The D-18 records so well. How about the classic D-18 top?

The D-18 uses a Sitka spruce top. These tops are the most available [for] us, so there’s great quality of the grain, with the straightness of the grain and the medullary rings, which run exactly perpendicular to the grain rings.

Can you explain medullary rings?

Medullary rings run perpendicular outwards. When you hand split a cant of spruce, you’re in effect creating a pie section of the log. First, you’re cutting out cylinders, and then you’re using a wedge to cut out pie sections of the tree. Those are put on a saw that swings and allows you to cut perfectly vertical grain. The grain rings, as you’re viewing the end of the spruce, the grain rings are showing up as perfect vertical lines. They’re extremely strong, but also very stiff and vibrant.

The classic recording instruments, the D-18 and the D-28, have the same tops but different backs and sides.

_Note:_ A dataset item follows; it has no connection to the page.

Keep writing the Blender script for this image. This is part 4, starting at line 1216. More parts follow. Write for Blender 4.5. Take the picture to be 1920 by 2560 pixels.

Yes, the primary difference is the back and sides. The D-28 has East Indian rosewood back and sides, which produces a warmer resonant tone than the D-18. The D-18 has a clearer, more focused bass response. Laurence Juber started to compare tone to wine. Maybe this is a good way of thinking of it, that the mahogany—the D-18 has a chardonnay effervescence—whereas the D-28 is more of a cabernet, more aromatic in its tone. And there are other tone woods like Koa wood, which is used for back and sides, and maple. I would consider maple more of a vodka. The Koa wood is falling somewhere between the mahogany and rosewood—maybe like a Malbec or something. Ah, let’s go have lunch!